If Buffy smacks of a man’s fantasy girl it’s because, in a sense, she is. Her creator, Joss Whedon, is quoted by Patricia Pender in her book I’m Buffy and You’re History as saying, “I definitely think a woman kicking ass is extraordinarily sexy, always… if I wasn’t compelled on a very base level by that archetype I wouldn’t have created that character.” And it can’t be ignored that some of the combat has erotic undertones; Buffy is repeatedly choked, tied up, threatened with sharp teeth against her exposed, lily-white neck.
This is one of the more uncomfortable parts of watching the slayer: after all, she’s just a girl. More of a girl, even, than our modern Supergirl (today’s Kara Zor-El comes with an office job and well-furnished loft). Buffy is sixteen at the series’ beginning, a sophomore in high school. The pleasure viewers take in watching her lithe fighter’s form is complicated by the fact of her youth; and when she starts dating a 250-year-old vampire, we naturally feel a little strange about it.

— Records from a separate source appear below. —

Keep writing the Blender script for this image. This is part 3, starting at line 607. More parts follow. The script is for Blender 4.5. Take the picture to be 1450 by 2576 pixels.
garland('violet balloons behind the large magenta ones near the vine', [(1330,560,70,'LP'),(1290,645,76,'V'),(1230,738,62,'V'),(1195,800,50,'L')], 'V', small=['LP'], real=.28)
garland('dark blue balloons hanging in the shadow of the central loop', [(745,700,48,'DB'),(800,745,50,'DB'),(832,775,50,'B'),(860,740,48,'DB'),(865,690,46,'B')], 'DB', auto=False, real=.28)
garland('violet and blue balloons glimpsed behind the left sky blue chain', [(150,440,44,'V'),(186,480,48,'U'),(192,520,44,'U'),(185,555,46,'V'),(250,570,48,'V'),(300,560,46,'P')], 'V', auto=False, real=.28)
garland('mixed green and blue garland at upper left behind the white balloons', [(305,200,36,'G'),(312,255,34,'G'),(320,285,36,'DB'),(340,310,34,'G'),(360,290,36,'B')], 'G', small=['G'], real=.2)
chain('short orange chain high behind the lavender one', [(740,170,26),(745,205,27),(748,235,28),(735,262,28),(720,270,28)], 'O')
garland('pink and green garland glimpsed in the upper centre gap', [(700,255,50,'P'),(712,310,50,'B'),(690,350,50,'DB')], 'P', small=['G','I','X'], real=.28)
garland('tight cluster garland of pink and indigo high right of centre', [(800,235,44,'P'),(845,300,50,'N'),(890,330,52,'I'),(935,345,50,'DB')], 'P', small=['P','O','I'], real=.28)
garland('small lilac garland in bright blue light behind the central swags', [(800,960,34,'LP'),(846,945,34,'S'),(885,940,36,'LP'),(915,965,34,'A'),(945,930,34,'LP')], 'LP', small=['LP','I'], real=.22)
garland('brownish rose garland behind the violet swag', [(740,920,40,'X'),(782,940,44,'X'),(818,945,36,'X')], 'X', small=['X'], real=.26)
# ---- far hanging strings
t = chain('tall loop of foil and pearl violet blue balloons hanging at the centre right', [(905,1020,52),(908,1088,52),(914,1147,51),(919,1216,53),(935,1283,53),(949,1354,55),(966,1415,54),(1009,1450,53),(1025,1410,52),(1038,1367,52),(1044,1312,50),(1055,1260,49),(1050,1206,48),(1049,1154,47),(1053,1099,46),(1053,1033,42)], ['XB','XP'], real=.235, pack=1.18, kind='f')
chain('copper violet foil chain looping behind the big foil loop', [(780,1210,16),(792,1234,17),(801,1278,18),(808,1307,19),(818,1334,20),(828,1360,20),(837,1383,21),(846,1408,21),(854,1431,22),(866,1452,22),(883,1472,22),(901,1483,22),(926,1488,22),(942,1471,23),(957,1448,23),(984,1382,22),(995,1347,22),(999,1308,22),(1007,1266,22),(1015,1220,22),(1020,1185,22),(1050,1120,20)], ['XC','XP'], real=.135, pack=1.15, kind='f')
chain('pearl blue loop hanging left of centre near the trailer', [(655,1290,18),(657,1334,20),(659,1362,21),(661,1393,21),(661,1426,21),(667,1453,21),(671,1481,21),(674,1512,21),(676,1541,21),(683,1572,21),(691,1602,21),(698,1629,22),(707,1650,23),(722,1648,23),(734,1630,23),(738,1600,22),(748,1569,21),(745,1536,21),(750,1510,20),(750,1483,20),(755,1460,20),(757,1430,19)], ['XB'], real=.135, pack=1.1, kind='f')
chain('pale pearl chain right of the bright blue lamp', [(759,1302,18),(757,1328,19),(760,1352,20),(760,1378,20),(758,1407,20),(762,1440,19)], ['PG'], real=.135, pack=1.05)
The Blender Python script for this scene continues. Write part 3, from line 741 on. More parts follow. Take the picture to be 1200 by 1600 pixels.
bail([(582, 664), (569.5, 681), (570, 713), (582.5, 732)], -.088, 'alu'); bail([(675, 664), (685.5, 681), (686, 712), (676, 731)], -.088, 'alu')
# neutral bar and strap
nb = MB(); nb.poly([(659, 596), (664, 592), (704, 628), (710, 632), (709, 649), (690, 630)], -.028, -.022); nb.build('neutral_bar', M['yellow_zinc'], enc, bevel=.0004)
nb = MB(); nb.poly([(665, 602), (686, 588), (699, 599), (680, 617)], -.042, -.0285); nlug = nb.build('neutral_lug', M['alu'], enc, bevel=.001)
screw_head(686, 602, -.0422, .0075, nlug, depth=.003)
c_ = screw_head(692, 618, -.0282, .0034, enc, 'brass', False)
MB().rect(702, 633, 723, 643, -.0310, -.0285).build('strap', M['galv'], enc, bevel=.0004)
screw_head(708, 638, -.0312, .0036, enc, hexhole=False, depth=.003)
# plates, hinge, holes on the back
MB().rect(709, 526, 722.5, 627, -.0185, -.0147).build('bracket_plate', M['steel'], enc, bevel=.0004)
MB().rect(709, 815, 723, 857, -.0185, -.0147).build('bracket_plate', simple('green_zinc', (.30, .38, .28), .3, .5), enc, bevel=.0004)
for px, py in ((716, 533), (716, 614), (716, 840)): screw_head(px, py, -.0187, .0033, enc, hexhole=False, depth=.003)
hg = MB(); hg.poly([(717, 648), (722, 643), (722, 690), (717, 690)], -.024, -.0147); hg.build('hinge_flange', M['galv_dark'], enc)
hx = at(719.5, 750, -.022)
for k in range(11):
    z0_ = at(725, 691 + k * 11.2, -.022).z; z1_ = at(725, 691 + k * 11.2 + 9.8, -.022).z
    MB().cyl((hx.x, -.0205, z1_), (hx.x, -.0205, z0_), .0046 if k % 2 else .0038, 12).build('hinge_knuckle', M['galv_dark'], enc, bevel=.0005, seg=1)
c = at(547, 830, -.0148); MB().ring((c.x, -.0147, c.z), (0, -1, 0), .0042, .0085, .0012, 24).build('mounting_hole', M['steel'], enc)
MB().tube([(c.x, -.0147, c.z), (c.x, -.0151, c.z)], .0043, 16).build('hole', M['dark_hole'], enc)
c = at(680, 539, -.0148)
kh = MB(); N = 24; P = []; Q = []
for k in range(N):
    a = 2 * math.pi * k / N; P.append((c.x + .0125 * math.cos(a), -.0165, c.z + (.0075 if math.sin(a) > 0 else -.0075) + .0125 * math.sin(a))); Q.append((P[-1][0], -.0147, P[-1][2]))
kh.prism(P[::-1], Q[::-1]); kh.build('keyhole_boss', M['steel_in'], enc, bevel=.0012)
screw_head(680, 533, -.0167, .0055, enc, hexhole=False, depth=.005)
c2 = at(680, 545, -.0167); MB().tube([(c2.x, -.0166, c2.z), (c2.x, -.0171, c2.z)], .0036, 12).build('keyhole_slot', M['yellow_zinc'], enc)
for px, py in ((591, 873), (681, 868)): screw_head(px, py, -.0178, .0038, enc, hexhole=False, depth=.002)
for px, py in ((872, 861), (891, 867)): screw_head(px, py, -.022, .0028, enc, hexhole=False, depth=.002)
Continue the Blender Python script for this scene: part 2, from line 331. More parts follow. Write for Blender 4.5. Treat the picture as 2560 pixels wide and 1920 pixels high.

Yet her girlishness is also part of the series’ appeal; Buffy’s charm lies how relatable the eponymous lead is. She isn’t the sunny, saccharine Supergirl, nor is she the brooding, tortured Batman; she’s more or less an average sixteen-year-old. She is unaccountably moody sometimes; she gets jealous when her best friend starts hanging out with someone new; she bickers with her mother. For the first time, with the advent of the Slayer, a typical teenage girl is cast as super. It is enough for Buffy to be just who she is, and occasionally kill a vamp or two. The series developed a cult following, and retains its place in the cultural lexicon, because it allows teenage girls to see themselves on screen and in power.
And I know I’m only scratching the surface; soon, I’m told, there will be lesbian witches, advice on leaving an abusive relationship, and a guide through the grieving process. But halfway through season 2, I’m already sold. If the superhero is having a moment, let it linger. And if you’re disenchanted by the current offerings, I suggest taking a look behind you; Buffy won’t disappoint.